В то же время его дневник фиксирует то, что скрыто от современников и что добывалось с помощью какой-то специальной техники заглядывания внутрь фактов (чтением между строк, разгадыванием слухов, но в основном — просто путем общения с нужными людьми, знатоками, экспертами в том или ином вопросе), и уже потому может представлять интерес для потомков. Например:
«20 сент. 1967. <...> Утреннее радио (америк.) сообщает, что Шостакович сломал ногу, упав в кювет, когда спасался на прогулке от машины. И еще одно автомобильное происшествие: Аджубей ехал пьяный на машине и сбил женщину с ребенком: женщина ранена, ребенок цел. Аджубей арестован.
Вот какую хронику уличных происшествий нам передают из-за рубежа».
Или такое:
«29 авг. 1974. <...> Московские корреспонденты по всем станциям сообщают, что вчера в Москве на Выставке Нар. Хозяйства был огромный пожар и сгорел павильон ФРГ на готовившейся к открытию выставке полимеров. Наши пресса и радио молчат».
То есть первым побуждением было занести в дневник те факты, что просто умалчиваются в официально-государственных средствах информации. Сейчас подобный поступок, наверное, может представлять интерес — для выявления тех тем, которые тогда вообще не имели шансов попасть в печать, и таких, что попадали уже в сильно деформированном относительно истины виде. Перед нами, конечно же, дневник не «обывателя», а «соревнователя» с официальной риторикой и пропагандой в доискании правды.
В частных разговорах с глазу на глаз человек может говорить одно, а в печать отдавать уже совсем другое. Гладков ощутимо сталкивается с этим на примере Эренбурга, как, по-видимому, и многие другие собеседники этого писателя-дипломата, хотя к самому Эренбургу как человеку он относился очень тепло. Однако все время пытается объяснить себе этот феномен, найти этому раздвоению какое-то объяснение:
«2 июля 1964. <...> Прочитал тут в две ночи в гранках журнала последнюю часть └Люди, годы, жизнь“ Эренбурга. Общее впечатление — разочарование. В конце книга не поднимается, а как-то падает. Все сбивчиво и мелковато. <...> Вспоминаю рассказы И. Г. о годах, описанных в этой части мемуаров: он говорил о них ярче, острее, чем написал. Многое просто опущено. Возникает ощущение, что автор думает одно, а пишет другое».

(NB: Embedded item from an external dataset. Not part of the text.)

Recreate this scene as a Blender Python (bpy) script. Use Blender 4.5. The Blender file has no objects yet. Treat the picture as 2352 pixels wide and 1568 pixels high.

Из-за этого чуть позже, всего через неделю, 11 июля, он даже назовет Эренбурга обидно и хлестко шамкающим слащавым старичком. Однако, с другой стороны, он и дальше будет при встречах вживую откровенно восхищаться им, например после вечера памяти О. Мандельштама — всего через год, 13 мая 1965-го, записывая свои впечатления так:
«Он говорит умно, сдержанно и точно на той крайней границе между цензурным и нецензурным, которую он чувствует как никто».
Но вот и в посмертных публикациях Эренбурга его откровенно будет огорчать явная «неискренность» автора, которому при жизни, в личном контакте, он привык верить безоговорочно:
«21 сент. 1973. <...> В последнем номере └Вопросов литературы“ напечатана подборка писем И. Г. Эренбурга, начиная от юношеских писем Брюсову. Сам И. Г. не считал себя любителем эпистолярного жанра и однажды сказал мне, что от него писем останется мало. Мне эти письма не слишком понравились, м<ожет> б<ыть> потому, что я сразу наткнулся на нежное письмо к Фадееву, а я не раз слышал уничтожающие отзывы о нем. Эта явная неискренность меня огорчила и остальное я читал в полглаза. Человечнее других письма к Цветаевой».